En cualquier caso, el bautismo partidista de quienes defendían el conjunto de ideas que hemos visto resumidas bajo la palabra «liberal» tuvo lugar en España, como acabamos de señalar. Lo oficiaron políticos que compartían todos ellos una longitud de onda anglófila y jovellanista. Reflexión que en algún momento merecería ser atendida con profundidad. Argüelles, Quintana, Toreno, Muñoz-Torrero o Alcalá-Galiano fueron algunos de ellos. Fue un bautismo de fuego ya que se abordó en un contexto excepcional como fue el asedio de Cádiz durante las guerras napoleónicas.
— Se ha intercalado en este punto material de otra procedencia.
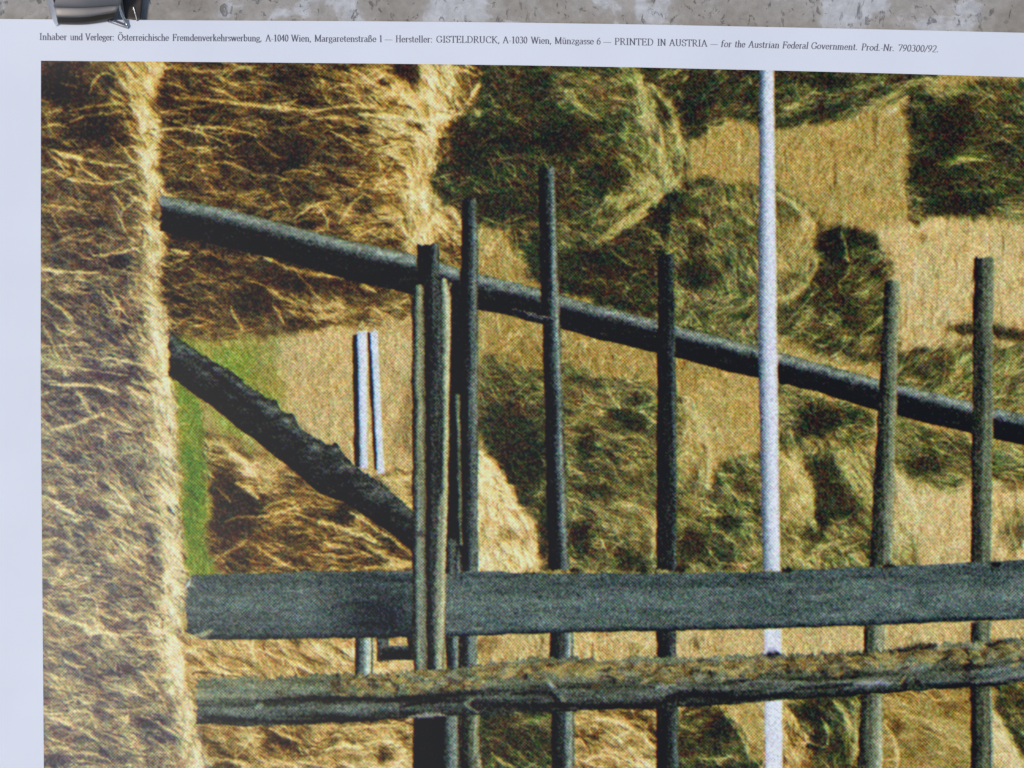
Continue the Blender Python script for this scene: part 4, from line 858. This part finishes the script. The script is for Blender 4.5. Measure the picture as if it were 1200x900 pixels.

Gracias a su resistencia heroica en nombre de la libertad política frente al absolutismo imperialista de Napoleón, las palabras «liberalismo» y «liberal» ganaron fama e hicieron arrancar con fortuna dos conceptos que se anudaron de forma inequívoca al desarrollo político del siglo XIX. Un siglo donde el liberalismo adquirió el estatus de ideología predominante. Precisamente esta circunstancia hizo que comenzara a experimentar tensiones en su seno debido a la aparición de lecturas e interpretaciones diversas acerca del contenido del legado que reivindicaba como propio la familia liberal. El comienzo de las tensiones se produjo en relación con las transformaciones económicas y sociales que surgieron con la Revolución Industrial. Estas, como veremos en seguida, provocaron un paulatino resquebrajamiento de la unidad inicial. Incluso desataron finalmente un conflicto ideológico que desembocaría en la aparición de los presupuestos teóricos de un proceso que arrastró al neoliberalismo a abrazar el populismo y transformarse en promotor de la democracia populista y el neofascismo.